Your objective:
From the entries below, pull out each line where "were" appears.
--------
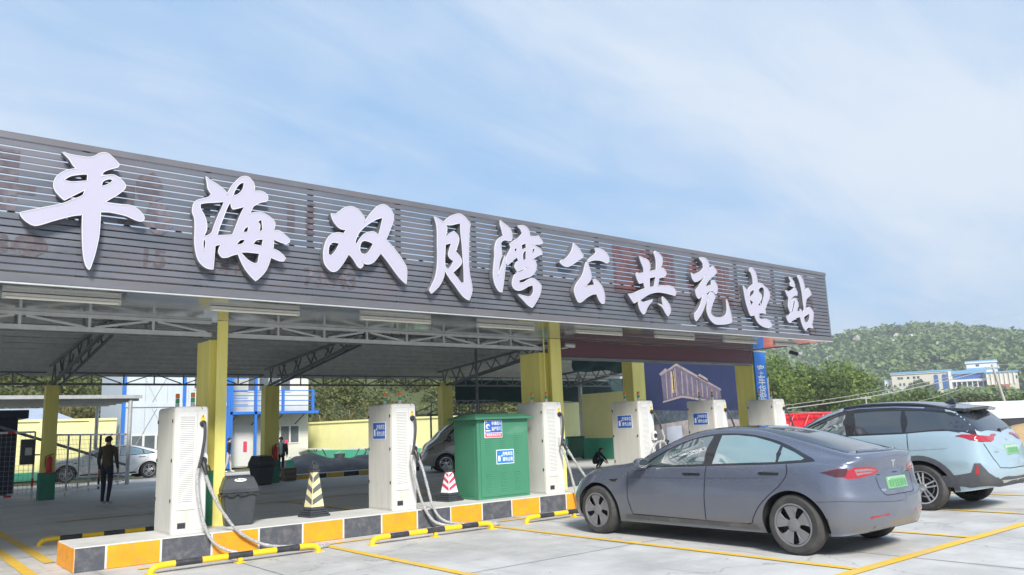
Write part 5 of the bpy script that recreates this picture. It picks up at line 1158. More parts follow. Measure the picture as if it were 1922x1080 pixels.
        return r
def wheel(parent, x, s, r, side, style, m_rim, w=.22, rim_r=None):
    """side -1: outer face towards -x"""
    rr = rim_r or r * .70
    t = MB().lathe([(rr - .01, -w / 2 + .01), (rr + .012, -w / 2), (r - .035, -w / 2 + .004), (r - .01, -w / 2 + .03), (r, -w / 2 + .06), (r, w / 2 - .06), (r - .01, w / 2 - .03), (r - .035, w / 2 - .004), (rr + .012, w / 2), (rr - .01, w / 2 - .01)], 48, (0, 0, 0), 'X', closed=True)
    o = bpy.data.objects.new('wheel', None); COL.objects.link(o); o.parent = parent; o.location = (x, s, r); o.empty_display_size = .1; o.scale = (1, parent.scale[2] / parent.scale[1], 1)
    TYRE = pm('tyre_rubber', (.045, .044, .043), .75, var=.2, vscale=9, dirt=(.11, .105, .095), dscale=5, damt=.5)
    ty = t.build('tyre', TYRE, o, W=False, smooth=True)
    q = side
    mb = MB().lathe([(rr - .008, q * (w / 2 - .01)), (rr - .02, q * (w / 2 - .02)), (rr - .03, q * (w / 2 - .10)), (.0, q * (w / 2 - .12))], 40, (0, 0, 0), 'X', cap=False)
    mb.build('rim_barrel', pm('rim_inside', (.035, .036, .04), .5, metal=.4, var=.2), o, W=False, smooth=True)
    MB().lathe([(rr + .004, q * (w / 2 + .001)), (rr - .014, q * (w / 2 + .002)), (rr - .018, q * (w / 2 - .02))], 40, (0, 0, 0), 'X', cap=False).build('rim_flange', m_rim, o, W=False, smooth=True)
    if style == 'aero':
        for k in range(5):
            a0 = 2 * math.pi * k / 5 + .35
            poly = []
            da = math.pi / 5
            pin = .075
            for a, rad in ((-.97, .22), (-.86, .97), (-.4, .985), (0, .99), (.40, .985), (.80, .97), (.50, .90), (.36, .60), (.48, .38), (.8, .22)):
                poly.append((a0 + a * da, rad * (rr - .016)))
            f0 = lambda a, b: (q * (w / 2 - .004 - (.012 if b < rr * .5 else .004)), b * math.cos(a), b * math.sin(a))
            f1 = lambda a, b: (q * (w / 2 - .022), b * math.cos(a), b * math.sin(a))
            MB().prism(poly, f0, f1).build('spoke', m_rim, o, W=False, bevel=.004)
        MB().lathe([(0, q * (w / 2 - .004)), (.035, q * (w / 2 - .002)), (.07, q * (w / 2 - .010)), (.075, q * (w / 2 - .03))], 30, (0, 0, 0), 'X', cap=False).build('hub_cap', m_rim, o, W=False, smooth=True)
    else:
        for k in range(5):
            for d in (-.17, .17):
                a = 2 * math.pi * k / 5 + math.pi / 2
                p0 = (q * (w / 2 - .035), .05 * math.cos(a + d * 2.2), .05 * math.sin(a + d * 2.2)); p1 = (q * (w / 2 - .012), (rr - .02) * math.cos(a + d), (rr - .02) * math.sin(a + d))
                MB().bar(p0, p1, .026, .02, up=(1, 0, 0)).build('spoke', m_rim, o, W=False, bevel=.004)
        MB().lathe([(0, q * (w / 2 - .012)), (.055, q * (w / 2 - .016)), (.07, q * (w / 2 - .04))], 24, (0, 0, 0), 'X', cap=False).build('hub_cap', m_rim, o, W=False, smooth=True)
        MB().lathe([(.14, q * (w / 2 - .10)), (.15, q * (w / 2 - .085)), (.16, q * (w / 2 - .085)), (.16, q * (w / 2 - .11))], 30, (0, 0, 0), 'X', cap=False).build('brake_disc', M['steel'], o, W=False, smooth=True)
    return o
GLASS = pm('car_glass', (.15, .25, .25), .04, var=.05, vscale=2, spec=1.0, ior=2.1, coat=1.0)  # pale base colour stands in for reflected sky and light through the pane
GLASS_F = pm('car_glass_front', (.06, .10, .10), .04, var=.05, vscale=2, spec=1.0, ior=2.0, coat=1.0)  # same glass with a darker base, without the painted sky reflection
GLASS_D = pm('car_glass_dark', (.02, .024, .028), .05, var=.05, vscale=2, spec=.9, ior=1.75, coat=.6)
TRIM = pm('gloss_black_trim', (.018, .018, .02), .25, var=.1, coat=.4)
GAP = pm('panel_gap', (.012, .012, .013), .8, var=.1)
LENS = pm('red_lens', (.34, .012, .022), .12, var=.06, vscale=30, coat=1.0)
LENS_W = pm('clear_lens', (.22, .17, .175), .12, var=.12, vscale=25, coat=1.0)
LENS_D = pm('smoked_lens', (.06, .012, .018), .12, var=.1, vscale=25, coat=1.0)
PLATE = pm('plate_green', (.17, .36, .18), .4, var=.08, vscale=30)
CHROME = pm('chrome', (.75, .76, .78), .12, metal=1.0, var=.05)
SILVER = pm('rim_silver', (.62, .62, .64), .28, metal=.85, var=.08)
AERO = pm('rim_aero', (.21, .21, .225), .45, metal=.3, var=.12, vscale=9, dirt=(.26, .25, .24), dscale=8, damt=.5)

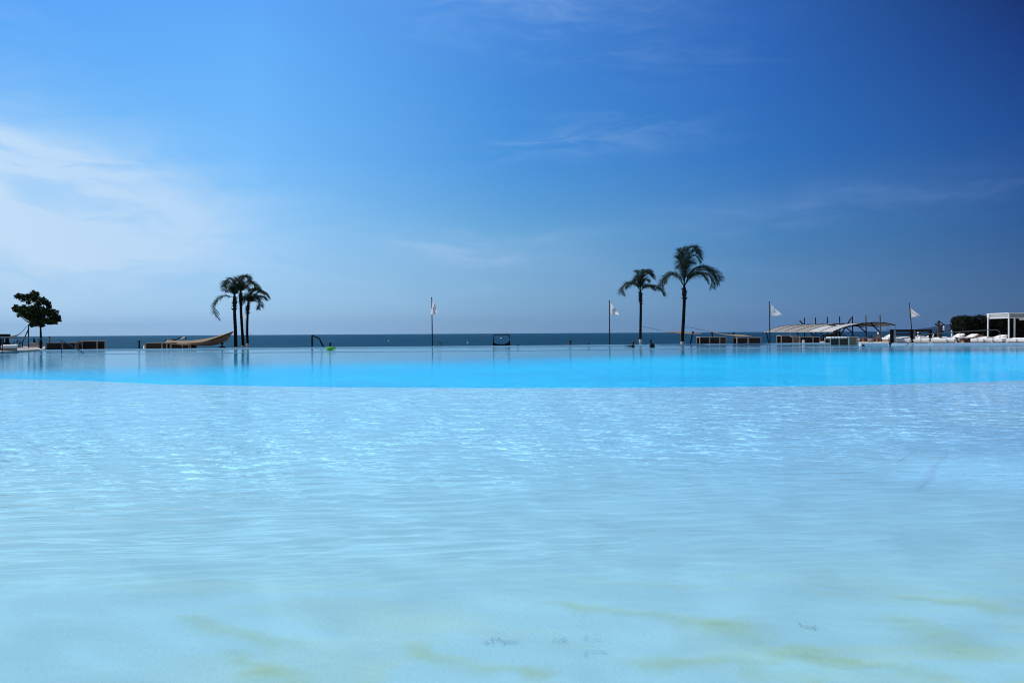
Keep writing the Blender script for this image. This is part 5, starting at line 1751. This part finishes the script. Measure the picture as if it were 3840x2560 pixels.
# --- people in and beside the water
def bather(px, py_head, Y, face, label, skin='skindark', arms='down', group='bathers in and by the pool', zw=0.0, torso=0.45, hair='hair', scale=1.0, lean=0.0, out=None):
    """head height from the photograph; body continues below the surface"""
    c = at(px, py_head, Y)
    base = Vector((c.x, Y, c.z - 1.0))
    rt = person_root(base.x, base.y, base.z, label, group)
    f_ = Vector(face).normalized()
    s_ = Vector((0, 0, 1)).cross(f_).normalized()
    h = Vector((0, 0, 1.0))
    L = s_ * 0
    ln = Vector((lean, 0, 0))
    N = {'pelvis': (h + ln * 1.6 + Vector((0, 0, -.80)), (.15, .12)), 'waist': (h + ln * 1.3 + Vector((0, 0, -.60)), (.135, .10)), 'chest': (h + ln + Vector((0, 0, -.38)), (.17, .12)),
         'neck0': (h + ln * .5 - f_ * .02 + Vector((0, 0, -.22)), .075), 'neck': (h + ln * .2 - f_ * .015 + Vector((0, 0, -.15)), .056),
         'shL': (h + ln + s_ * -.17 + Vector((0, 0, -.27)), .066), 'shR': (h + ln + s_ * .17 + Vector((0, 0, -.27)), .066),
         'hipL': (h + ln * 1.6 + s_ * -.1 + Vector((0, 0, -.86)), .09), 'knL': (h + ln * 1.6 + s_ * -.1 + f_ * .2 + Vector((0, 0, -1.1)), .062),
         'hipR': (h + ln * 1.6 + s_ * .1 + Vector((0, 0, -.86)), .09), 'knR': (h + ln * 1.6 + s_ * .1 + f_ * .2 + Vector((0, 0, -1.1)), .062)}
    E = [('pelvis', 'waist'), ('waist', 'chest'), ('chest', 'neck0'), ('neck0', 'neck'), ('chest', 'shL'), ('chest', 'shR'), ('pelvis', 'hipL'), ('hipL', 'knL'), ('pelvis', 'hipR'), ('hipR', 'knR')]
    if arms == 'down':
        a1, a2 = (s_ * -.27 + Vector((0, 0, -.50)), f_ * .16 + s_ * -.16 + Vector((0, 0, -.62))), (s_ * .27 + Vector((0, 0, -.50)), f_ * .16 + s_ * .16 + Vector((0, 0, -.62)))
    elif arms == 'wide':
        a1, a2 = (s_ * -.34 + Vector((0, 0, -.40)), f_ * .12 + s_ * -.22 + Vector((0, 0, -.62))), (s_ * .34 + Vector((0, 0, -.40)), f_ * .12 + s_ * .22 + Vector((0, 0, -.62)))
    elif arms == 'left':
        a1, a2 = (Vector((-.42, -.1, -.27)), Vector((-.62, -.12, -.255))), (s_ * .25 + f_ * .05 + Vector((0, 0, -.48)), s_ * .2 + f_ * .2 + Vector((0, 0, -.5)))
        if s_.x > 0:
            a1 = (Vector((-.42, -.1, -.27)), Vector((-.62, -.12, -.255)))
    elif arms == 'float':
        a1, a2 = (s_ * -.36 + f_ * .05 + Vector((0, 0, -.30)), f_ * .22 + s_ * -.34 + Vector((0, 0, -.28))), (s_ * .36 + f_ * .05 + Vector((0, 0, -.30)), f_ * .22 + s_ * .34 + Vector((0, 0, -.28)))
    if arms == 'wide':
        for q_, sg_ in (('shL', -1), ('shR', 1)):
            N[q_] = (h + s_ * .20 * sg_ + Vector((0, 0, -.27)), .085)
    for k_, (e_, w_), sd in (('L', a1, -1), ('R', a2, 1)):
        N['el' + k_] = (h + ln + e_, .046 if arms != 'wide' else .075); N['wr' + k_] = (h + ln + w_, .032)
        E += [('sh' + k_, 'el' + k_), ('el' + k_, 'wr' + k_)]
        d_ = (w_ - e_).normalized()
        hand_nodes(N, E, 'wr' + k_, 'h' + k_, d_, s_ if abs(d_.dot(s_)) < .8 else Vector((0, 1, 0)) if abs(d_.y) < .8 else Vector((1, 0, 0)), 1.0)
    hc, hf = head_nodes(N, E, 'neck', h, f_)
    skin_body('body', N, E, M[skin], rt)
    face_local(rt, h, f_, skin)
    hair_local(rt, h, f_, hair, .116 if hair != 'hair' else .112, 'cap' if hair != 'hair' else 'hair')
    return rt, h, f_
# swimmer resting on a green float
fr_, h, f_ = bather(1237.5, 1290.5, 63.0, (0.1, 1, 0), 'swimmer leaning on a lime green float, dark hair', arms='float')
fl = empty('pool_float', (gx(1238.5, 63.0), 62.9, 0.0), 'lime green pool float under the swimmer', 'float')
mb = MB()
cxf = gx(1238.5, 62.8)
mb.lathe([(.03, .0), (.30, .02), (.38, .06), (.385, .10), (.30, .16), (.16, .185)], (cxf, 62.78, 0.005), 28)
for i, v_ in enumerate(mb.v): mb.v[i] = Vector((v_.x, 62.78 + (v_.y - 62.78) * .28, v_.z))
mb.build('cushion', M['green'], fl, smooth=True)
# swimmer in a red cap reaching left, and the swimmer facing them
rc, h, f_ = bather(2374.5, 1283.5, 68.5, (0.9, .45, 0), 'swimmer in a dark red cap with one arm stretched along the water', arms='left', hair='redcap')
mb = MB()
def fnv(u_, v_):
    a = (u_ - .5) * 2.0
    d_ = (f_ * math.cos(a) + Vector((0, 0, 1)).cross(f_) * math.sin(a))
    return h + Vector((0, 0, .035)) + d_ * (.095 + .085 * v_ * math.cos(a)) - Vector((0, 0, .02 * v_))
mb.grid(fnv, 10, 4); loc_build(mb, 'cap_peak', 'navy', rc, smooth=True, solid=.01)
bather(2440, 1278.5, 67.5, (-0.55, .83, 0), 'broad backed swimmer right of the red cap, facing left', arms='down', lean=0.12)
# silhouettes on the beach and edge
bather(833, 1290, 74.5, (0, 1, 0), 'dark figure with elbows out sitting left of the three palms', arms='wide')
rt, h, f_ = bather(2139, 1281, 75.0, (0.2, 1, 0), 'figure with grey hair sitting on the edge right of the shower frame', arms='down', lean=-0.05)
bather(1942, 1295.5, 73.0, (0, 1, 0), 'tip of a dark head beside the black shower frame', arms='down')
bather(2207, 1292, 74.2, (0, 1, 0), 'lone head showing over the edge left of a flagpole', arms='down')
bather(3237, 1297.8, 63.0, (-1, .1, 0), 'small dark head low in the water before the canopy', arms='down')
bather(3338, 1288.5, 64.6, (.3, 1, 0), 'round dark head in the water before the black bar', arms='down')

# ================================================================== FAR OUT AT SEA
def boat(px, Y, s_, label):
    x = gx(px, Y)
    rt = empty('sailing_boat', (x, Y, -3.0), label, 'boat')
    mb = MB()
    mb.hexa([(x - 3 * s_, Y - s_, -3.1), (x + 2.6 * s_, Y - s_, -3.1), (x + 2.6 * s_, Y + s_, -3.1), (x - 3 * s_, Y + s_, -3.1),
             (x - 4 * s_, Y - 1.3 * s_, -2 + s_ * .3), (x + 3 * s_, Y - 1.3 * s_, -2 + s_ * .3), (x + 3 * s_, Y + 1.3 * s_, -2 + s_ * .3), (x - 4 * s_, Y + 1.3 * s_, -2 + s_ * .3)])
    mb.build('hull', M['white'], rt)
    mb = MB(); mb.tube([(x, Y, -2), (x, Y, -2 + 11 * s_)], .12 * s_, 6); mb.build('mast', M['steel'], rt)
    mb = MB(); mb.hexa([(x + .15 * s_, Y, -1.2 + s_), (x + 3.4 * s_, Y + .2, -1.2 + s_), (x + 3.4 * s_, Y + .3, -1.2 + s_), (x + .15 * s_, Y + .1, -1.2 + s_),
                        (x + .15 * s_, Y, -2 + 10.5 * s_), (x + .3 * s_, Y, -2 + 10.5 * s_), (x + .3 * s_, Y + .1, -2 + 10.5 * s_), (x + .15 * s_, Y + .1, -2 + 10.5 * s_)])
    mb.build('sail', M['flag'], rt)
boat(939, 6500, 1.5, 'tiny sailing boat on the horizon just right of the three palms')
def buoy(px, py, label):
    Yb = 4.15 * 3100 / (py - hor(px))
    x = gx(px, Yb)
    rt = empty('buoy', (x, Yb, -3.0), label, 'buoy', 'white buoys on the sea')
    mb = MB(); mb.ball((x, Yb, -2.8), .38, 12, 8); mb.build('float', M['white'], rt, smooth=True)
    mb = MB(); mb.tube([(x, Yb, -2.5), (x, Yb, -2.0)], .05, 6); mb.build('spike', M['white'], rt)
buoy(1457, 1281, 'white buoy on the sea left of the limp flag')
buoy(1754, 1288, 'white buoy on the sea between the A-frame board and the shower frame')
--------
Written response:
Write part 5 of the bpy script that recreates this picture. It picks up at line 1158. More parts follow. Measure the picture as if it were 1922x1080 pixels.
Keep writing the Blender script for this image. This is part 5, starting at line 1751. This part finishes the script. Measure the picture as if it were 3840x2560 pixels.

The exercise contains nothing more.